Hem mazlum hem de içinde yaşadığı toplum, zalime asla boyun eğmemeli, hak ve adaleti müdafaa adına hukuk çerçevesinde kalarak sözlü ve fiili mücadele vermelidir.
Mesela bu çerçevede Kur’ân, “Size ne oluyor ki Allah yolunda ve çaresizlik içinde bırakılan: “Ey büyük Rabbimiz! Ahalisi zalim olan şu memleketten bizi kurtarıp çıkar. Tarafından bir sahip gönder, katından bir yardımcı yolla!” diye yalvarıp yakaran bir kısım erkekler, kadınlar ve çocuklar uğrunda düşmanla çarpışmıyorsunuz?” buyurur; inananları ikaz eder ve mazlumlara sahip çıkmaya çağırır. Nitekim Efendimiz de İslam’da amellerin en faziletlerinden birisinin, zalimlere karşı hakkı haykırmak olduğunu beyan eder.
Yine Kur’ân, mazlumun kendisinin de hakkı seslendirip mağduriyetini dile getirmesini meşru kılmış hatta bunu bir nevi teşvik etmiştir: “Allah, çirkin ve kırıcı sözlerin konuşulmasını hele bunların açıkça söylenmesini sevmez; ancak zulme uğrayan kimse hariç. Allah her şeyi işitendir, bilendir.” Zira zulüm ve haksızlıktan canı yananların, zalimlere karşı beddua etmeleri, onların zulümlerini dünya çapında ifşa etmeleri ve tarihe not düşmeleri, insanları bilgilendirmeleri ve haklarını aramaları günah değil bilakis bu mağdurların üzerine bir vecibedir.
Bu hususta zaman zaman ashabına tahşidatta bulunan Allah Resûlü, müminlere şu ilkeyi de ders vermişti: “Dikkat edin! Sakın ha, sizden hiçbir kimseyi, insanlardan duyduğu korku, bildiği hakkı ifade etmekten/savunmaktan alıkoymasın!” Yine bir sohbetinde Allah Resûlü, “Sizden hiçbir kimse kendini hor ve hakir kılıp, küçük duruma düşürmesin!” buyurur. Ashab-ı kiram, “Ey Allah’ın Resûlü! Bizden birisi nasıl kendini küçük duruma düşürür?” diye sorar.

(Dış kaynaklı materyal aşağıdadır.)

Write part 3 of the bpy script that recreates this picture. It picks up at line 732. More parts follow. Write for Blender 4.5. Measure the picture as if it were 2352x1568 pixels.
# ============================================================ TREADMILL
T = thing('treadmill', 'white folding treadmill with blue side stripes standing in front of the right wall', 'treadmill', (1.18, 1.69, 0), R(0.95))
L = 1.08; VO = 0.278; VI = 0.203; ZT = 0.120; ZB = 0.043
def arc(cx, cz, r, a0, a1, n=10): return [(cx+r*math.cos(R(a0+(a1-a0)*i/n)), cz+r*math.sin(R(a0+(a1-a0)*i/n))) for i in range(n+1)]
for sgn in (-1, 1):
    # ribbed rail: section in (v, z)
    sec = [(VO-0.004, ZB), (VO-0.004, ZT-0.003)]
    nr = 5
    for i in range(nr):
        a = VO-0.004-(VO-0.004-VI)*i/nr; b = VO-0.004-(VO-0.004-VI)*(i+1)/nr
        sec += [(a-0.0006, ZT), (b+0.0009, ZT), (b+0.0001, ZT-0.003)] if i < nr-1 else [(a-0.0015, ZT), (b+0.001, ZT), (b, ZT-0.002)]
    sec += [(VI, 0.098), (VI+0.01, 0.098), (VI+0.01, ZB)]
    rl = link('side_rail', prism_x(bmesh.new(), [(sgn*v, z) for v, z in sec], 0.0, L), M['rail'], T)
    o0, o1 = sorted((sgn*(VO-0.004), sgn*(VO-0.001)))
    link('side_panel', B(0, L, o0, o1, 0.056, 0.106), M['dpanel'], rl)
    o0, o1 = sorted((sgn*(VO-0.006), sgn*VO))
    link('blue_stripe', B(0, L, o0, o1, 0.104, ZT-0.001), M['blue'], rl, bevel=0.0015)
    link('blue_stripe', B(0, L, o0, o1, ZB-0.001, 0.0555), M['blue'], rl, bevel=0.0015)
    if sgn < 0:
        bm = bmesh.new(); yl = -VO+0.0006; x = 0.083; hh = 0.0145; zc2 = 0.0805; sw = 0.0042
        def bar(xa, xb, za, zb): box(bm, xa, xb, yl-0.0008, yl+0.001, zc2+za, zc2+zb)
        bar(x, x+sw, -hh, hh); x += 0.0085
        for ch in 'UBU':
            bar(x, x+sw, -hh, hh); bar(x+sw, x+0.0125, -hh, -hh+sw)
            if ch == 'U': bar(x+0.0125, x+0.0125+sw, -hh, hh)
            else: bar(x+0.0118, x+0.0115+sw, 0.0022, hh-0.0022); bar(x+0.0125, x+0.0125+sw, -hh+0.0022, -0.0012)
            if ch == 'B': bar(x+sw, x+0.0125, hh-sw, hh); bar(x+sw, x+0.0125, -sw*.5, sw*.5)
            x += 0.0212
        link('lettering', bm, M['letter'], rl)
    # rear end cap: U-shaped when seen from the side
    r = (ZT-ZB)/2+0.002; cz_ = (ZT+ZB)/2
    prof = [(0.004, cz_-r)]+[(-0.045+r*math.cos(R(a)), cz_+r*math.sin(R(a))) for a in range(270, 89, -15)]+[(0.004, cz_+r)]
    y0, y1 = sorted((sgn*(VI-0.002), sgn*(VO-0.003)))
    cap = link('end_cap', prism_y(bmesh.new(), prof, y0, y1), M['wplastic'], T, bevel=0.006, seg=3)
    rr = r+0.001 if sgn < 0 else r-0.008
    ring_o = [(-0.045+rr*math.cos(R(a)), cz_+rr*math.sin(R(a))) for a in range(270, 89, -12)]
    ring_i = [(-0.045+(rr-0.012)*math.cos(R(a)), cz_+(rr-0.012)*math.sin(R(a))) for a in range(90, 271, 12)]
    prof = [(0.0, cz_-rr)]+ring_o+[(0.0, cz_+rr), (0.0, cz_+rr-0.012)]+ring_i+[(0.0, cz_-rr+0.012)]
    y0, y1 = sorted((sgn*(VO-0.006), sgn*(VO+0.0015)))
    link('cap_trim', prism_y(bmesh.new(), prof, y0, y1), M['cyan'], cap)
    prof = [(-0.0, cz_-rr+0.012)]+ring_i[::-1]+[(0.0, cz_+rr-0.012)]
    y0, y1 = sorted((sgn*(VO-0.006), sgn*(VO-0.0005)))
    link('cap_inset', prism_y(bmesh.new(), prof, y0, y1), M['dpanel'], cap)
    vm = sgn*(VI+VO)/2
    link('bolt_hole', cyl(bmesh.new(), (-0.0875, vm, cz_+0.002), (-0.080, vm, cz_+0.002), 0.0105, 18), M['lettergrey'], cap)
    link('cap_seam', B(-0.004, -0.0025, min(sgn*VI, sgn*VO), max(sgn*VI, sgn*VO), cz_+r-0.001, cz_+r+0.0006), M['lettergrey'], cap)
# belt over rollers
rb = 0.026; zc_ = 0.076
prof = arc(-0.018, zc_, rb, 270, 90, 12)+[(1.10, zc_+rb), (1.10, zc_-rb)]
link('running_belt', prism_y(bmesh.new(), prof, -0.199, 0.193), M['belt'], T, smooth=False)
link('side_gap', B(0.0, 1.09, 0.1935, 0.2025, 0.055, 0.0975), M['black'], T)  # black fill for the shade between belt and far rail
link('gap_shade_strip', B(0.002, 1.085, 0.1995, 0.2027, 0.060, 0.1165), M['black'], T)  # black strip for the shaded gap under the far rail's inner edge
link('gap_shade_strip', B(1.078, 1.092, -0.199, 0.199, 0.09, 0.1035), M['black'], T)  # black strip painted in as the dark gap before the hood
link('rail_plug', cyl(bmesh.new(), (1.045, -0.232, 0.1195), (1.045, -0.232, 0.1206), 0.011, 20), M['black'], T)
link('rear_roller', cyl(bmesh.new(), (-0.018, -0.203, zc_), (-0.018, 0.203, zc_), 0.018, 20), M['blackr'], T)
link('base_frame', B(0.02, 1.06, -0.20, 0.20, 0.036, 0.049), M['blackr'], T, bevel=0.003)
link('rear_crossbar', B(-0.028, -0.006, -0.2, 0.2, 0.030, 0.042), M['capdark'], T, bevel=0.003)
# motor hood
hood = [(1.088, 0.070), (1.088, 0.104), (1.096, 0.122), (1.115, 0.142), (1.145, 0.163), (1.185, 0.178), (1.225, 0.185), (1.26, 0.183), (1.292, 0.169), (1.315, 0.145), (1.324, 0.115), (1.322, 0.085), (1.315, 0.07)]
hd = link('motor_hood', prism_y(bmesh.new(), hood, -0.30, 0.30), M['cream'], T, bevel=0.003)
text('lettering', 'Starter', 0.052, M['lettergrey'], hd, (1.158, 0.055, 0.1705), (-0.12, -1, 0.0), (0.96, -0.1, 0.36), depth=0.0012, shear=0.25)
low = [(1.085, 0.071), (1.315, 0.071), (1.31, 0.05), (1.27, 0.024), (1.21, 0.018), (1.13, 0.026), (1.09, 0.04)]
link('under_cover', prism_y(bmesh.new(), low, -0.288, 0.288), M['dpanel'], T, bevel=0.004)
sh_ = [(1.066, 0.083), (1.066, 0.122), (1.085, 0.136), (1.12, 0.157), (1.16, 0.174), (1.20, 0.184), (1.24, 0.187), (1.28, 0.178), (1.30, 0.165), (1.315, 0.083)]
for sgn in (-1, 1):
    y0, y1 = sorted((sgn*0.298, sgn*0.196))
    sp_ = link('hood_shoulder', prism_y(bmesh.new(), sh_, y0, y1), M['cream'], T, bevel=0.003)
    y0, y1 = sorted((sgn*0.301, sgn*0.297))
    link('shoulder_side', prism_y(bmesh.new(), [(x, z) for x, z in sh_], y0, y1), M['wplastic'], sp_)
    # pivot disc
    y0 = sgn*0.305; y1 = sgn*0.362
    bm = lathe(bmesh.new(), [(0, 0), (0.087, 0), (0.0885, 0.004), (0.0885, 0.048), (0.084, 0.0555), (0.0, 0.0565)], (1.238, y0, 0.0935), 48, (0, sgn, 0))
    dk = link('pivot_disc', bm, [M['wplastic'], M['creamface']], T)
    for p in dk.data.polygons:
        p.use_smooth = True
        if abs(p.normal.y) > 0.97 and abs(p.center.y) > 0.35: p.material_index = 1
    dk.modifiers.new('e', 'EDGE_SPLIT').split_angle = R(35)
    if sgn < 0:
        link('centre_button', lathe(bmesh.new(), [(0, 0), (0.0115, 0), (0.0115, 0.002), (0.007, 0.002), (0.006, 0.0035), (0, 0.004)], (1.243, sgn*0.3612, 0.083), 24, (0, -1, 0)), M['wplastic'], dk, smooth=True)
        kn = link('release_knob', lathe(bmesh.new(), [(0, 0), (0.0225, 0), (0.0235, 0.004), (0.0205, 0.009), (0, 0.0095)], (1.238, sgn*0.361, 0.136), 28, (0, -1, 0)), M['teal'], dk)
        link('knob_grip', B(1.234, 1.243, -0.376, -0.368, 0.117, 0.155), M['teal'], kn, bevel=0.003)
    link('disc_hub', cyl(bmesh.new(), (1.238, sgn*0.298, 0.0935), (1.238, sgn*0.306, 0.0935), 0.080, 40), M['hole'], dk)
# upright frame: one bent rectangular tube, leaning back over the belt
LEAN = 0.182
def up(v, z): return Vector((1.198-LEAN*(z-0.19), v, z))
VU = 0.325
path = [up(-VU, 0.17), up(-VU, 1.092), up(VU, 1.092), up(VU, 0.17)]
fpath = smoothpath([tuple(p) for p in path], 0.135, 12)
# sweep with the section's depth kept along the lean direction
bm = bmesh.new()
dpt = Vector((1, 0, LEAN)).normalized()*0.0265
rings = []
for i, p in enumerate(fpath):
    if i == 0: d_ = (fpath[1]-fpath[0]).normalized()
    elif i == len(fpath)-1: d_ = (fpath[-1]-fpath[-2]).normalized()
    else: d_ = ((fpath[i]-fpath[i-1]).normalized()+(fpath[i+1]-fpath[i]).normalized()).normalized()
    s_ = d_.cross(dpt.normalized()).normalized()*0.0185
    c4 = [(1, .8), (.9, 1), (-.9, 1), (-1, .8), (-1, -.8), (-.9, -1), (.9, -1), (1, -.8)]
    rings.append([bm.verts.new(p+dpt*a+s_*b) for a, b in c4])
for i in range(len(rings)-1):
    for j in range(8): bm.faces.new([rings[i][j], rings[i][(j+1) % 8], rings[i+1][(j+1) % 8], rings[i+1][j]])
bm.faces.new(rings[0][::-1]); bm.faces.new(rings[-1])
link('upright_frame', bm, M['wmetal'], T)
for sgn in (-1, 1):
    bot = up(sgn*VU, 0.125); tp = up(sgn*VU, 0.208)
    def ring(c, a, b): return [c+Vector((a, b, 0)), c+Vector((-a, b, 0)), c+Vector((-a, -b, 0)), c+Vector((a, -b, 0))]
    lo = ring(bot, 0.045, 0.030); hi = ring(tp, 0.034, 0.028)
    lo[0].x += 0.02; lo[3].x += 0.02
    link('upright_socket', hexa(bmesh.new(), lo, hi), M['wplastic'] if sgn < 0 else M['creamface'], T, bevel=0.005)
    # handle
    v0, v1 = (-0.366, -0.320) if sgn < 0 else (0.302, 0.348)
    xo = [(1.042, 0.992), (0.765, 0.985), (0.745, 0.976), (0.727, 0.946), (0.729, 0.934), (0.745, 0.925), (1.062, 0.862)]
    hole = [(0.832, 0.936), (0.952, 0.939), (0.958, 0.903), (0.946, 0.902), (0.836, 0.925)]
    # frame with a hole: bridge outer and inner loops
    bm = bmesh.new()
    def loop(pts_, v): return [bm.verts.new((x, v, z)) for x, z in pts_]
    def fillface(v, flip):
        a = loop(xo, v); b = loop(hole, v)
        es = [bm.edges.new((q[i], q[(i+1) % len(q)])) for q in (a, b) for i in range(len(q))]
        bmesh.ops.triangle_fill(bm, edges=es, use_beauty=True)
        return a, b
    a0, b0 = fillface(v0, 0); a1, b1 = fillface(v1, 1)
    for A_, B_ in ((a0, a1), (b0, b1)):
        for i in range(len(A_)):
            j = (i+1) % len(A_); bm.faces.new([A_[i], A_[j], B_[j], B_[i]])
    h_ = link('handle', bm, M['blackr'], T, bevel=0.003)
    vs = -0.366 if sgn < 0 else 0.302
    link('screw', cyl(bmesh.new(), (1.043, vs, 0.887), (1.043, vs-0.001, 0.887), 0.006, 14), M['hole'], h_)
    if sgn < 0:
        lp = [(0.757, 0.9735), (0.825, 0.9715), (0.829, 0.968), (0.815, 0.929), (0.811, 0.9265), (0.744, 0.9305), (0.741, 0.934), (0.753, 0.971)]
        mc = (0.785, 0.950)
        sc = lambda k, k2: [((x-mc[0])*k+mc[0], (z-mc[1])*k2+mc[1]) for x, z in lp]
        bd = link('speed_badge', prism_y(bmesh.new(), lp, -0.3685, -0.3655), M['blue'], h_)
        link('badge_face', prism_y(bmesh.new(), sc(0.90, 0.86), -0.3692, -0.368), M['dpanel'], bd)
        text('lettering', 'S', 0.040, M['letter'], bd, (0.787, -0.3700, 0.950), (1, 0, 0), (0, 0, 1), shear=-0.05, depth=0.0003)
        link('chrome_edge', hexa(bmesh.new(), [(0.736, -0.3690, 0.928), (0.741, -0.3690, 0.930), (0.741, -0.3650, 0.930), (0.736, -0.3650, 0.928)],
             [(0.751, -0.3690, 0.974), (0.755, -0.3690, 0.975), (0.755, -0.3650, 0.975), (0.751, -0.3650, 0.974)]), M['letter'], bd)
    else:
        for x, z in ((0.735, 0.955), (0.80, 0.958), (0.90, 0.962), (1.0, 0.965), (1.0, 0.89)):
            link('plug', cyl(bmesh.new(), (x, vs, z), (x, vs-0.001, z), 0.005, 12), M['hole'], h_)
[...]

Bu soru üzerine Efendimiz şu açıklamayı yapar: “Sizden bir kimse, Allah için söz söylemesi gerekli olan bir hadiseye şahit olur, fakat susar hiçbir şey söylemez. Allah da o kimseyi kıyamet günü bundan dolayı hesaba çeker ve ona ‘Seni, şahit olduğun o olayla ilgili hakkı seslendirmekten ne alıkoydu?’ buyurur. Bunun üzerine kul da ‘İnsanlardan çekindim, korktum.’ diye cevap verir. Bu cevap üzerine Cenab-ı Hak ona ‘Sen, sadece Benden çekinip korkmalı değil miydin?’ buyurur.’ İşte bu durum insanın kendini küçük duruma düşürmesi demektir.”
Dolayısıyla toplum baskısı, devlet korkusu vs.. sebebi ne olursa olsun, zulme karşı sessiz kalıp hakkı haykırmayan ve haklarını aramayanlar, kendilerini zelîl duruma düşürür, davalarını da yüzüstü bırakmış olurlar. Bunun içindir ki Kur’ân’da, “Zulüm gördükten sonra hakkını arayan/alan kimselerin hiçbir şekilde sorumlu tutulamayacağı yani bu davranışlarından dolayı onların suçlanamayacağı, kınanamayacağı ve cezalandırılmayacağı” hükme bağlanmıştır. Zira Kur’ân’ın, dört ana hedefinden biri hak ve adaletin gerçekleştirilmesidir. Bunun için zulme karşı meşru müdafaa dayanışması sergileyenler kınanmayı değil takdiri hak eden yiğitlerdir.